| INSTRUCTIONS TO FOLLOW |
Will you give the material below again, every line exactly as it is?
------------------------------------------------------------------------
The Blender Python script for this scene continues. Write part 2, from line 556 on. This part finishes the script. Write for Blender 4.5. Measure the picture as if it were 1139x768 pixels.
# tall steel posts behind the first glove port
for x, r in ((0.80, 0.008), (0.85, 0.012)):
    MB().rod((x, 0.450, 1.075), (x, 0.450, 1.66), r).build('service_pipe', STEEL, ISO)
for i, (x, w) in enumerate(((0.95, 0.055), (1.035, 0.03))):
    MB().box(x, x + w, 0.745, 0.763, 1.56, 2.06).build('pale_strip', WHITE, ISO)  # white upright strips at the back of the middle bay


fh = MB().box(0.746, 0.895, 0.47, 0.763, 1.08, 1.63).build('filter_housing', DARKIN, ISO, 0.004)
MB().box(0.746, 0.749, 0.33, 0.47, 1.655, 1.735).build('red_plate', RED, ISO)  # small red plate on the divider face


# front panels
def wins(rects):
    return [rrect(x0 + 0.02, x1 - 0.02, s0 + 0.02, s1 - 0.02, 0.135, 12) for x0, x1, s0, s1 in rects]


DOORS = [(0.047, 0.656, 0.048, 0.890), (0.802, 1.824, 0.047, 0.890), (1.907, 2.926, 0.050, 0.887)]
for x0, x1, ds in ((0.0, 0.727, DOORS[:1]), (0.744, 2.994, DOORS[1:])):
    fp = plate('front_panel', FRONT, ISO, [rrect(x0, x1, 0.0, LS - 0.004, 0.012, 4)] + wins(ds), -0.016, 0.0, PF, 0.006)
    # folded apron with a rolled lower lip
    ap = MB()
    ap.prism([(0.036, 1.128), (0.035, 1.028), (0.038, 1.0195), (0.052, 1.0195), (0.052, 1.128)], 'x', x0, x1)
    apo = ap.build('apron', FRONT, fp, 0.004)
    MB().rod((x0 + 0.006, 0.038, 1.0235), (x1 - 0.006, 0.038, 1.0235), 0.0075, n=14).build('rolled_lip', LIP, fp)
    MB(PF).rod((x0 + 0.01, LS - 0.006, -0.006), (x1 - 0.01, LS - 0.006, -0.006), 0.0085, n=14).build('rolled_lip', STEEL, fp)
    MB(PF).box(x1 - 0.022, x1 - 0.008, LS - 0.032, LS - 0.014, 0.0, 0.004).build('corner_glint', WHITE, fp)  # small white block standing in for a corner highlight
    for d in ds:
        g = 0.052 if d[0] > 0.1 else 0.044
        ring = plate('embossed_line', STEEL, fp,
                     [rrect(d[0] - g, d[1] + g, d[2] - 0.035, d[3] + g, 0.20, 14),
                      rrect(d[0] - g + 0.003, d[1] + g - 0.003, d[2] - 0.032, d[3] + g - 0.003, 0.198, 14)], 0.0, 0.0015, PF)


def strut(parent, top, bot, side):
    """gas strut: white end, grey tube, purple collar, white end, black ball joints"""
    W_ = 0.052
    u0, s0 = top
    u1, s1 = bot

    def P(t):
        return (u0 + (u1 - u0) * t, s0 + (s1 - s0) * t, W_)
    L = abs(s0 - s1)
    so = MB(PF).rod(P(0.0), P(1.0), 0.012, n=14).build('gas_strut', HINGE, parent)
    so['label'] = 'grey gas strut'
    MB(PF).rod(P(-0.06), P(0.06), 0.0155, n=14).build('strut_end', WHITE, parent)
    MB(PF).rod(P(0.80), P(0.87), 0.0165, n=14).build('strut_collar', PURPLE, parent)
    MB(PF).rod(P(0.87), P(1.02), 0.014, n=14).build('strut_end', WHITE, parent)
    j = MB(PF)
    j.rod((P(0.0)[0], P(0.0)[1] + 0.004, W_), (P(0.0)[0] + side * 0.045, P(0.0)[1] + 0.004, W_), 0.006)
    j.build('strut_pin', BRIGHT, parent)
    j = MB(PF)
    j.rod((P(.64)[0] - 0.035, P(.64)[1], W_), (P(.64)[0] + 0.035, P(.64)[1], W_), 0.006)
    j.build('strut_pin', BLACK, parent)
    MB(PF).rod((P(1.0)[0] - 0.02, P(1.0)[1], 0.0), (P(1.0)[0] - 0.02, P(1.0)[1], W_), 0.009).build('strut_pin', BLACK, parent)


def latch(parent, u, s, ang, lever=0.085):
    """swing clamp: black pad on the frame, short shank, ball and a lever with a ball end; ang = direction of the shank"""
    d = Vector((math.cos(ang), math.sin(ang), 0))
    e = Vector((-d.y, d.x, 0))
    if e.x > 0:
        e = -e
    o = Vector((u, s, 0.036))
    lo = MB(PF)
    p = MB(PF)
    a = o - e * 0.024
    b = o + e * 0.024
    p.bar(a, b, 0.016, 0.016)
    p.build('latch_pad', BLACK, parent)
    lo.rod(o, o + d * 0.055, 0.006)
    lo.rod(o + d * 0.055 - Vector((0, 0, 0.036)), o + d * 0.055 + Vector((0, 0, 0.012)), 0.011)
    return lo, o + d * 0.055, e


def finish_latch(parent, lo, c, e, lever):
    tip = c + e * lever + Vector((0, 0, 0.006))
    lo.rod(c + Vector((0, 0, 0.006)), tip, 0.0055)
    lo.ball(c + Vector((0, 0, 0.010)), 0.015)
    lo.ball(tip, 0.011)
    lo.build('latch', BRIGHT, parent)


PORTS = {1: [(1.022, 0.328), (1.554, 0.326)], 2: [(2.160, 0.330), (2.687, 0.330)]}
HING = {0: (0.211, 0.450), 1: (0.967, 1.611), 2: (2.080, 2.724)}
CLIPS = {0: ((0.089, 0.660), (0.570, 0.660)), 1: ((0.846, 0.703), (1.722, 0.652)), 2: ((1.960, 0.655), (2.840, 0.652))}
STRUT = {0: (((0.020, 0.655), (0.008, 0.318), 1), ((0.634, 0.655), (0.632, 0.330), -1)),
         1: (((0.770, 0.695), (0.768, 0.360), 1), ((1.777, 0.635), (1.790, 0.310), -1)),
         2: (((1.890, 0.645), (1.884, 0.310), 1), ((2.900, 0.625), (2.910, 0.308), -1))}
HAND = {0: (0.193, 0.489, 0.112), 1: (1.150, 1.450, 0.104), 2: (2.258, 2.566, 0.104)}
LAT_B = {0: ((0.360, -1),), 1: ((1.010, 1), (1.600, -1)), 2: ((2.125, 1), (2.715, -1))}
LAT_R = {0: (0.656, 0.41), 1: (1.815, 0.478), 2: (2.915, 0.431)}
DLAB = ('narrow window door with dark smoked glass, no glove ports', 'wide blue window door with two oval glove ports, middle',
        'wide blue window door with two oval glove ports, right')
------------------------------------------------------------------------
| EXERCISE RESPONSE |
The Blender Python script for this scene continues. Write part 2, from line 556 on. This part finishes the script. Write for Blender 4.5. Measure the picture as if it were 1139x768 pixels.
# tall steel posts behind the first glove port
for x, r in ((0.80, 0.008), (0.85, 0.012)):
    MB().rod((x, 0.450, 1.075), (x, 0.450, 1.66), r).build('service_pipe', STEEL, ISO)
for i, (x, w) in enumerate(((0.95, 0.055), (1.035, 0.03))):
    MB().box(x, x + w, 0.745, 0.763, 1.56, 2.06).build('pale_strip', WHITE, ISO)  # white upright strips at the back of the middle bay


fh = MB().box(0.746, 0.895, 0.47, 0.763, 1.08, 1.63).build('filter_housing', DARKIN, ISO, 0.004)
MB().box(0.746, 0.749, 0.33, 0.47, 1.655, 1.735).build('red_plate', RED, ISO)  # small red plate on the divider face


# front panels
def wins(rects):
    return [rrect(x0 + 0.02, x1 - 0.02, s0 + 0.02, s1 - 0.02, 0.135, 12) for x0, x1, s0, s1 in rects]


DOORS = [(0.047, 0.656, 0.048, 0.890), (0.802, 1.824, 0.047, 0.890), (1.907, 2.926, 0.050, 0.887)]
for x0, x1, ds in ((0.0, 0.727, DOORS[:1]), (0.744, 2.994, DOORS[1:])):
    fp = plate('front_panel', FRONT, ISO, [rrect(x0, x1, 0.0, LS - 0.004, 0.012, 4)] + wins(ds), -0.016, 0.0, PF, 0.006)
    # folded apron with a rolled lower lip
    ap = MB()
    ap.prism([(0.036, 1.128), (0.035, 1.028), (0.038, 1.0195), (0.052, 1.0195), (0.052, 1.128)], 'x', x0, x1)
    apo = ap.build('apron', FRONT, fp, 0.004)
    MB().rod((x0 + 0.006, 0.038, 1.0235), (x1 - 0.006, 0.038, 1.0235), 0.0075, n=14).build('rolled_lip', LIP, fp)
    MB(PF).rod((x0 + 0.01, LS - 0.006, -0.006), (x1 - 0.01, LS - 0.006, -0.006), 0.0085, n=14).build('rolled_lip', STEEL, fp)
    MB(PF).box(x1 - 0.022, x1 - 0.008, LS - 0.032, LS - 0.014, 0.0, 0.004).build('corner_glint', WHITE, fp)  # small white block standing in for a corner highlight
    for d in ds:
        g = 0.052 if d[0] > 0.1 else 0.044
        ring = plate('embossed_line', STEEL, fp,
                     [rrect(d[0] - g, d[1] + g, d[2] - 0.035, d[3] + g, 0.20, 14),
                      rrect(d[0] - g + 0.003, d[1] + g - 0.003, d[2] - 0.032, d[3] + g - 0.003, 0.198, 14)], 0.0, 0.0015, PF)


def strut(parent, top, bot, side):
    """gas strut: white end, grey tube, purple collar, white end, black ball joints"""
    W_ = 0.052
    u0, s0 = top
    u1, s1 = bot

    def P(t):
        return (u0 + (u1 - u0) * t, s0 + (s1 - s0) * t, W_)
    L = abs(s0 - s1)
    so = MB(PF).rod(P(0.0), P(1.0), 0.012, n=14).build('gas_strut', HINGE, parent)
    so['label'] = 'grey gas strut'
    MB(PF).rod(P(-0.06), P(0.06), 0.0155, n=14).build('strut_end', WHITE, parent)
    MB(PF).rod(P(0.80), P(0.87), 0.0165, n=14).build('strut_collar', PURPLE, parent)
    MB(PF).rod(P(0.87), P(1.02), 0.014, n=14).build('strut_end', WHITE, parent)
    j = MB(PF)
    j.rod((P(0.0)[0], P(0.0)[1] + 0.004, W_), (P(0.0)[0] + side * 0.045, P(0.0)[1] + 0.004, W_), 0.006)
    j.build('strut_pin', BRIGHT, parent)
    j = MB(PF)
    j.rod((P(.64)[0] - 0.035, P(.64)[1], W_), (P(.64)[0] + 0.035, P(.64)[1], W_), 0.006)
    j.build('strut_pin', BLACK, parent)
    MB(PF).rod((P(1.0)[0] - 0.02, P(1.0)[1], 0.0), (P(1.0)[0] - 0.02, P(1.0)[1], W_), 0.009).build('strut_pin', BLACK, parent)


def latch(parent, u, s, ang, lever=0.085):
    """swing clamp: black pad on the frame, short shank, ball and a lever with a ball end; ang = direction of the shank"""
    d = Vector((math.cos(ang), math.sin(ang), 0))
    e = Vector((-d.y, d.x, 0))
    if e.x > 0:
        e = -e
    o = Vector((u, s, 0.036))
    lo = MB(PF)
    p = MB(PF)
    a = o - e * 0.024
    b = o + e * 0.024
    p.bar(a, b, 0.016, 0.016)
    p.build('latch_pad', BLACK, parent)
    lo.rod(o, o + d * 0.055, 0.006)
    lo.rod(o + d * 0.055 - Vector((0, 0, 0.036)), o + d * 0.055 + Vector((0, 0, 0.012)), 0.011)
    return lo, o + d * 0.055, e


def finish_latch(parent, lo, c, e, lever):
    tip = c + e * lever + Vector((0, 0, 0.006))
    lo.rod(c + Vector((0, 0, 0.006)), tip, 0.0055)
    lo.ball(c + Vector((0, 0, 0.010)), 0.015)
    lo.ball(tip, 0.011)
    lo.build('latch', BRIGHT, parent)


PORTS = {1: [(1.022, 0.328), (1.554, 0.326)], 2: [(2.160, 0.330), (2.687, 0.330)]}
HING = {0: (0.211, 0.450), 1: (0.967, 1.611), 2: (2.080, 2.724)}
CLIPS = {0: ((0.089, 0.660), (0.570, 0.660)), 1: ((0.846, 0.703), (1.722, 0.652)), 2: ((1.960, 0.655), (2.840, 0.652))}
STRUT = {0: (((0.020, 0.655), (0.008, 0.318), 1), ((0.634, 0.655), (0.632, 0.330), -1)),
         1: (((0.770, 0.695), (0.768, 0.360), 1), ((1.777, 0.635), (1.790, 0.310), -1)),
         2: (((1.890, 0.645), (1.884, 0.310), 1), ((2.900, 0.625), (2.910, 0.308), -1))}
HAND = {0: (0.193, 0.489, 0.112), 1: (1.150, 1.450, 0.104), 2: (2.258, 2.566, 0.104)}
LAT_B = {0: ((0.360, -1),), 1: ((1.010, 1), (1.600, -1)), 2: ((2.125, 1), (2.715, -1))}
LAT_R = {0: (0.656, 0.41), 1: (1.815, 0.478), 2: (2.915, 0.431)}
DLAB = ('narrow window door with dark smoked glass, no glove ports', 'wide blue window door with two oval glove ports, middle',
        'wide blue window door with two oval glove ports, right')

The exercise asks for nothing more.